(Task goal)
From the entries below, copy exactly the lines from the one that contains "3750 pixels high." through the one that contains "h=sec('sky blue house", both included, and only those.

┌─ The input

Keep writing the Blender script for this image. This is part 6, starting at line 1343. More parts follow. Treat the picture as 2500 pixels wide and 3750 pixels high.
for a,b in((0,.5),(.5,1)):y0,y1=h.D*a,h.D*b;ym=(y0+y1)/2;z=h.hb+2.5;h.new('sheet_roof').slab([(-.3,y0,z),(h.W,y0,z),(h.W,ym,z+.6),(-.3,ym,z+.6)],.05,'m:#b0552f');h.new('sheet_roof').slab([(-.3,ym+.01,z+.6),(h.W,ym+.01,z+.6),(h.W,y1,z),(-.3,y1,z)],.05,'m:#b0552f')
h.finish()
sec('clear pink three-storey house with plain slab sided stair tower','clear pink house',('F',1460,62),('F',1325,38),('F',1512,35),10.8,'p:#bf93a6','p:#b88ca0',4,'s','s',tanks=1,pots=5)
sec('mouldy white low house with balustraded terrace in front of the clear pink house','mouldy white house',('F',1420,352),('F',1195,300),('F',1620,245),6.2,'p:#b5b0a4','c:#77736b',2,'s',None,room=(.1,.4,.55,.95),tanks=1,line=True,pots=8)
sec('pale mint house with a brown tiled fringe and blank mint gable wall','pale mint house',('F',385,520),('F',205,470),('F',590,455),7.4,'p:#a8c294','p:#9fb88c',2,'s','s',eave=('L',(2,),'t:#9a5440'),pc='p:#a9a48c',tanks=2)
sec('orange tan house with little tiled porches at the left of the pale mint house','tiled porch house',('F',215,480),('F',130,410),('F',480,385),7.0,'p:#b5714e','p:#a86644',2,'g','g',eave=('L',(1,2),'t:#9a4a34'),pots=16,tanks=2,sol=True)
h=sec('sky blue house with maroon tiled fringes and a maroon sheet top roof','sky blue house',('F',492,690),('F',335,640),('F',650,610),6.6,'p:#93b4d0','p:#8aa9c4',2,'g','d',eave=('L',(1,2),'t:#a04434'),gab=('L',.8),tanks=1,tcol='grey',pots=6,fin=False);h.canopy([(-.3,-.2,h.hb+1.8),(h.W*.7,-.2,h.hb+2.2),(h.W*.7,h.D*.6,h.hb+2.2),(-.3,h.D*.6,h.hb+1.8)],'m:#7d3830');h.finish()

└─
┌─ The input

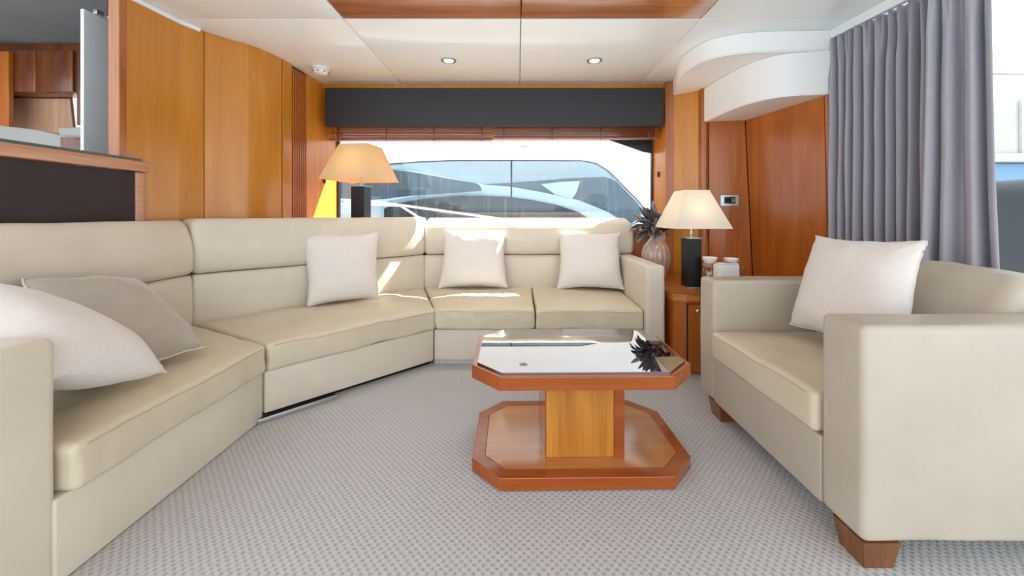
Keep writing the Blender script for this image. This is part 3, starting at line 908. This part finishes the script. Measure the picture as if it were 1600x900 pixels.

└─

(Result of the task)
Keep writing the Blender script for this image. This is part 6, starting at line 1343. More parts follow. Treat the picture as 2500 pixels wide and 3750 pixels high.
for a,b in((0,.5),(.5,1)):y0,y1=h.D*a,h.D*b;ym=(y0+y1)/2;z=h.hb+2.5;h.new('sheet_roof').slab([(-.3,y0,z),(h.W,y0,z),(h.W,ym,z+.6),(-.3,ym,z+.6)],.05,'m:#b0552f');h.new('sheet_roof').slab([(-.3,ym+.01,z+.6),(h.W,ym+.01,z+.6),(h.W,y1,z),(-.3,y1,z)],.05,'m:#b0552f')
h.finish()
sec('clear pink three-storey house with plain slab sided stair tower','clear pink house',('F',1460,62),('F',1325,38),('F',1512,35),10.8,'p:#bf93a6','p:#b88ca0',4,'s','s',tanks=1,pots=5)
sec('mouldy white low house with balustraded terrace in front of the clear pink house','mouldy white house',('F',1420,352),('F',1195,300),('F',1620,245),6.2,'p:#b5b0a4','c:#77736b',2,'s',None,room=(.1,.4,.55,.95),tanks=1,line=True,pots=8)
sec('pale mint house with a brown tiled fringe and blank mint gable wall','pale mint house',('F',385,520),('F',205,470),('F',590,455),7.4,'p:#a8c294','p:#9fb88c',2,'s','s',eave=('L',(2,),'t:#9a5440'),pc='p:#a9a48c',tanks=2)
sec('orange tan house with little tiled porches at the left of the pale mint house','tiled porch house',('F',215,480),('F',130,410),('F',480,385),7.0,'p:#b5714e','p:#a86644',2,'g','g',eave=('L',(1,2),'t:#9a4a34'),pots=16,tanks=2,sol=True)
h=sec('sky blue house with maroon tiled fringes and a maroon sheet top roof','sky blue house',('F',492,690),('F',335,640),('F',650,610),6.6,'p:#93b4d0','p:#8aa9c4',2,'g','d',eave=('L',(1,2),'t:#a04434'),gab=('L',.8),tanks=1,tcol='grey',pots=6,fin=False);h.canopy([(-.3,-.2,h.hb+1.8),(h.W*.7,-.2,h.hb+2.2),(h.W*.7,h.D*.6,h.hb+2.2),(-.3,h.D*.6,h.hb+1.8)],'m:#7d3830');h.finish()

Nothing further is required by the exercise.